Trazos de este relato moralista -pero no siempre avalado por la ciencia- se encuentran muy instalados en nuestra manera de entender los desequilibrios económicos, sean cuales sean. Así es cuando, en la Unión Europea, cuando hablamos de países del norte, laboriosos y disciplinados, y países del sur, holgazanes y poco comprometidos. De nuevo la evidencia histórica demuestra que, tan importantes como esa “cultura del esfuerzo”, otros factores como la geografía tienen también un importante peso en explicar los diferenciales de crecimiento económico en el mercado único europeo.

Lo que resuena, en definitiva, en las críticas al cuestionamiento de la meritocracia es que las desigualdades económicas y sociales se deben a las diferentes habilidades para aprovechar las cartas que nos ha dado la vida (asumiendo ya que son desiguales y que esto es inevitable), como las diferencias entre países se deben a las políticas públicas desarrolladas por los mismos, y a la cultura política, social y económica de la ciudadanía. Este tipo de enfoques, diríamos que casi imprescindibles como pilares ideológicos de nuestras economías, requerirían, al menos, una revisión, y por eso debemos saludar cualquier esfuerzo por analizar críticamente estos consensos preconcebidos, aunque la reacción sea de irritación, desautorización, vértigo ante la ausencia de alternativas y, en última instancia, rechazo.

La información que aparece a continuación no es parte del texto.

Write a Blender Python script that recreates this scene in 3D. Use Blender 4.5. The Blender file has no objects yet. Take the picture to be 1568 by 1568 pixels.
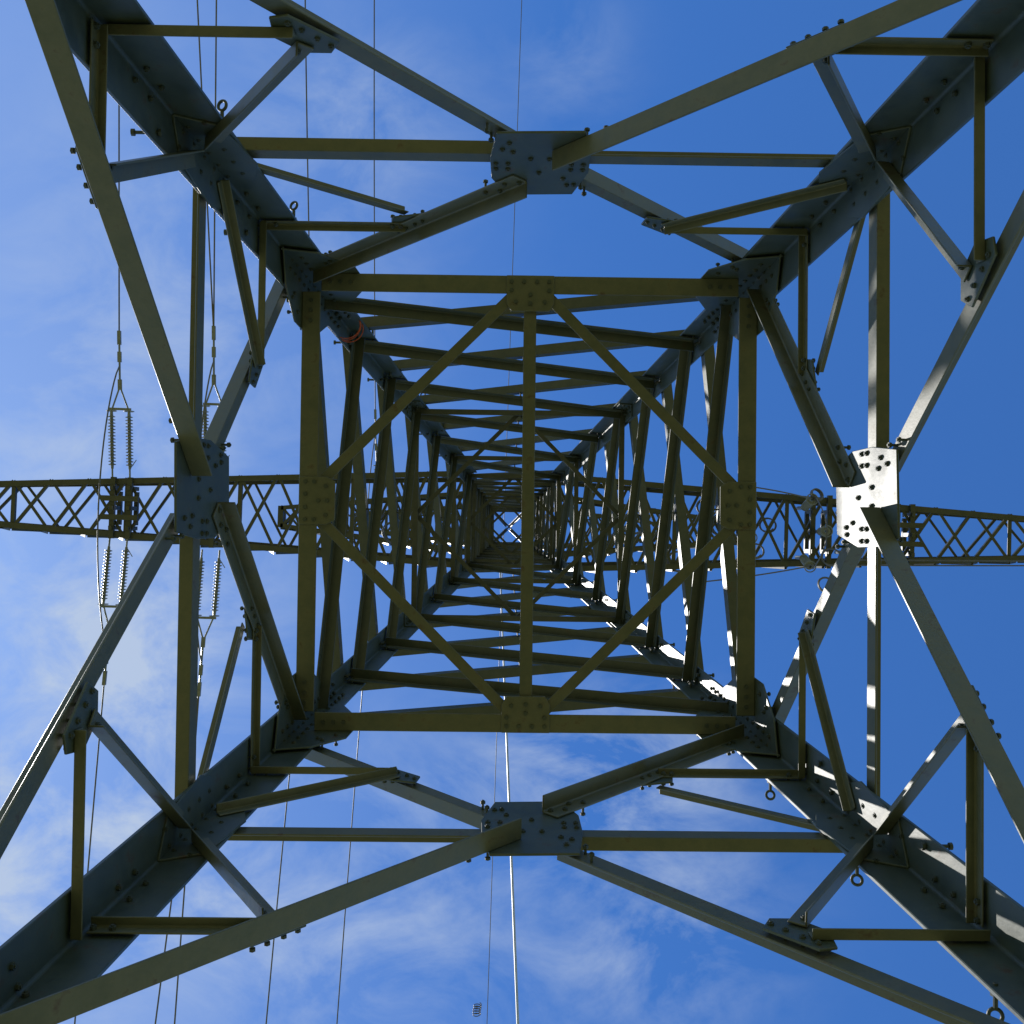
import bpy, math, random
from mathutils import Vector, Matrix
random.seed(4)
ZC=1.6; F=1600.0
Zv=Vector((0,0,1))
def X(h): return 2.385-.105*h if h<=15.7 else .7365-.03*(h-15.7)
def K(h): return .105 if h<=15.7 else .03
FACES=[(Vector((0,-1,0)),Vector((1,0,0))),(Vector((1,0,0)),Vector((0,1,0))),
       (Vector((0,1,0)),Vector((-1,0,0))),(Vector((-1,0,0)),Vector((0,-1,0)))]
# ---------------- materials
def newmat(name):
    m=bpy.data.materials.new(name); m.use_nodes=True
    nt=m.node_tree; b=nt.nodes['Principled BSDF']; return m,nt,b
def steel(name,c1,c2,rust=(.07,.045,.024),rough=.44,spec=.6,metal=0.0,bump=True):
    m,nt,b=newmat(name); N=nt.nodes; L=nt.links
    tc=N.new('ShaderNodeTexCoord')
    n2=N.new('ShaderNodeTexNoise'); n2.inputs['Scale'].default_value=9; n2.inputs['Detail'].default_value=4; n2.inputs['Roughness'].default_value=.72
    L.new(tc.outputs['Object'],n2.inputs['Vector'])
    cr=N.new('ShaderNodeValToRGB'); L.new(n2.outputs['Fac'],cr.inputs[0]); e=cr.color_ramp.elements
    e[0].position=.33; e[0].color=(*c1,1); e[1].position=.60; e[1].color=(*c2,1)
    k=e.new(.73); k.color=(*rust,1)
    L.new(cr.outputs[0],b.inputs['Base Color'])
    r3=N.new('ShaderNodeMapRange'); r3.inputs[3].default_value=rough-.12; r3.inputs[4].default_value=rough+.16
    L.new(n2.outputs['Fac'],r3.inputs[0]); L.new(r3.outputs[0],b.inputs['Roughness'])
    if bump:
        bp=N.new('ShaderNodeBump'); bp.inputs['Strength'].default_value=.2; bp.inputs['Distance'].default_value=.006
        L.new(n2.outputs['Fac'],bp.inputs['Height']); L.new(bp.outputs['Normal'],b.inputs['Normal'])
    b.inputs['Specular IOR Level'].default_value=spec; b.inputs['Metallic'].default_value=metal
    return m
M_leg=steel('painted_steel_green',(.038,.055,.043),(.060,.078,.057))
M_br=steel('painted_steel_olive',(.074,.084,.050),(.104,.106,.060))
M_xb=steel('painted_steel_dark',(.040,.050,.034),(.062,.070,.044))
M_up=steel('weathered_steel',(.034,.041,.031),(.056,.061,.044),bump=False)
M_bolt=steel('bolt_steel',(.042,.055,.044),(.062,.074,.057),bump=False,rough=.55,spec=.4)
M_wire=steel('aluminium_wire',(.07,.07,.07),(.12,.12,.12),rough=.5,bump=False)
M_cable=steel('bright_cable',(.4,.4,.38),(.55,.55,.53),rust=(.4,.4,.38),rough=.4,bump=False)
M_ins=steel('glazed_insulator',(.12,.14,.14),(.2,.22,.22),rust=(.1,.1,.09),rough=.35,bump=False)
M_rope=steel('orange_rope',(.45,.05,.02),(.5,.1,.03),rust=(.4,.08,.04),rough=.8,bump=False)
M_conc=steel('concrete',(.32,.31,.28),(.42,.41,.38),rust=(.2,.19,.17),rough=.8)
# ---------------- mesh builder
class MB:
    def __init__(s): s.v=[]; s.f=[]
    def prism(s,prof,p0,p1,U,V):
        n=len(prof); b=len(s.v)
        for p in (p0,p1):
            for (x,y) in prof: s.v.append(p+U*x+V*y)
        for i in range(n):
            j=(i+1)%n; s.f.append((b+i,b+j,b+n+j,b+n+i))
        s.f.append(tuple(b+i for i in reversed(range(n)))); s.f.append(tuple(b+n+i for i in range(n)))
    def angle(s,p0,p1,U,V,w1,w2,t):
        a=(p1-p0).normalized()
        U=(U-a*U.dot(a)).normalized(); V=(V-a*V.dot(a)-U*V.dot(U)).normalized()
        s.prism([(0,0),(w1,0),(w1,t),(t*1.5,t),(t,t*1.5),(t,w2),(0,w2)],p0,p1,U,V)
    def cyl(s,p0,p1,r,n=6):
        a=(p1-p0).normalized(); U=a.orthogonal().normalized(); V=a.cross(U)
        s.prism([(r*math.cos(2*math.pi*i/n),r*math.sin(2*math.pi*i/n)) for i in range(n)],p0,p1,U,V)
    def box(s,p0,p1,U,V,w,d):
        s.prism([(-w/2,-d/2),(w/2,-d/2),(w/2,d/2),(-w/2,d/2)],p0,p1,U,V)
    def lathe(s,p0,p1,prof,n=12):
        a=(p1-p0); L=a.length; a.normalize(); U=a.orthogonal().normalized(); V=a.cross(U); b=len(s.v)
        for (t,r) in prof:
            for i in range(n):
                an=2*math.pi*i/n; s.v.append(p0+a*(t*L)+U*(r*math.cos(an))+V*(r*math.sin(an)))
        for k in range(len(prof)-1):
            for i in range(n):
                j=(i+1)%n; s.f.append((b+k*n+i,b+k*n+j,b+(k+1)*n+j,b+(k+1)*n+i))
    def torus(s,c,nrm,R,r,n=18,m=8):
        nrm=nrm.normalized(); U=nrm.orthogonal().normalized(); V=nrm.cross(U); b=len(s.v)
        for i in range(n):
            a=2*math.pi*i/n; d=U*math.cos(a)+V*math.sin(a)
            for j in range(m):
                e=2*math.pi*j/m; s.v.append(c+d*(R+r*math.cos(e))+nrm*(r*math.sin(e)))
        for i in range(n):
            for j in range(m):
                i2=(i+1)%n; j2=(j+1)%m
                s.f.append((b+i*m+j,b+i2*m+j,b+i2*m+j2,b+i*m+j2))
    def obj(s,name,mat,parent=None,bevel=0):
        import bmesh
        me=bpy.data.meshes.new(name); me.from_pydata([tuple(v) for v in s.v],[],s.f)
        bm=bmesh.new(); bm.from_mesh(me); bmesh.ops.recalc_face_normals(bm,faces=bm.faces); bm.to_mesh(me); bm.free()
        me.materials.append(mat); o=bpy.data.objects.new(name,me); bpy.context.collection.objects.link(o)
        if parent: o.parent=parent
        if bevel:
            md=o.modifiers.new('b','BEVEL'); md.width=bevel; md.segments=1; md.limit_method='ANGLE'; md.angle_limit=math.radians(40)
            md.harden_normals=False
        return o
pylon=bpy.data.objects.new('electricity_pylon',None); bpy.context.collection.objects.link(pylon)
def P(fc,s,h,off=0):
    n,t=FACES[fc]; return n*(X(h)+off)+t*s+Zv*(h+ZC)
def NF(fc,h): return (FACES[fc][0]+Zv*K(h)).normalized()
def fm(mb,fc,a,b,w,t=.011,perp=1,side=1,w2=None,extra=0):
    if w2 is None: w2=w
    hm=(a[1]+b[1])/2; N=NF(fc,hm); j=random.uniform(0,.0025)+extra
    off=-(.035+j) if perp>0 else (.002+j)
    p0=P(fc,a[0],a[1],off); p1=P(fc,b[0],b[1],off)
    ax=(p1-p0).normalized(); q=N.cross(ax).normalized()
    V=-N if perp>0 else N
    mb.angle(p0+q*side*w/2,p1+q*side*w/2,-q*side,V,w,w2,t)
def plate(mb,fc,poly,off=-.021,t=.013):
    b=len(mb.v); n=len(poly)
    for o in (off,off-t):
        for (s_,h_) in poly: mb.v.append(P(fc,s_,h_,o))
    for i in range(n):
        j=(i+1)%n; mb.f.append((b+i,b+j,b+n+j,b+n+i))
    mb.f.append(tuple(b+i for i in range(n))); mb.f.append(tuple(b+n+i for i in reversed(range(n))))
def bolt(mb,p,N,r=.017,inn=.06,out=.016):
    mb.cyl(p-N*inn,p-N*(inn-.014),r,6); mb.cyl(p-N*(inn+.006),p+N*(out+.004),r*.5,6); mb.cyl(p+N*(out-.012),p+N*out,r,6)
def fbolt(mb,fc,s,h,inn=.060,out=.016,r=.015): bolt(mb,P(fc,s,h,0),NF(fc,h),r,inn,out)
def bolts_line(mb,fc,a,b,n,start=.05,step=.075,row=0,inn=.060,out=.016,r=.015):
    d=Vector((b[0]-a[0],b[1]-a[1])); d.normalize(); q=Vector((-d.y,d.x))
    for i in range(n):
        o=Vector(a)+d*(start+i*step)+q*(row*(1 if i%2 else -1))
        fbolt(mb,fc,o.x,o.y,inn,out,r)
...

Pero es que es así como podemos avanzar en el pensamiento. Me decía un conocido que donde todos piensan lo mismo, nadie piensa demasiado. Si la respuesta al informe es sencillamente expresar nuestro malestar y rechazo a su elaboración y a quien lo ha hecho, con argumentos banales, ataques ad hominem y una colección de anécdotas personales, y no con una reflexión sólida basada en la evidencia y en los avances de las ciencias sociales, estamos muy lejos de cumplir nuestro cometido de construir sociedades mejores basadas en la razón.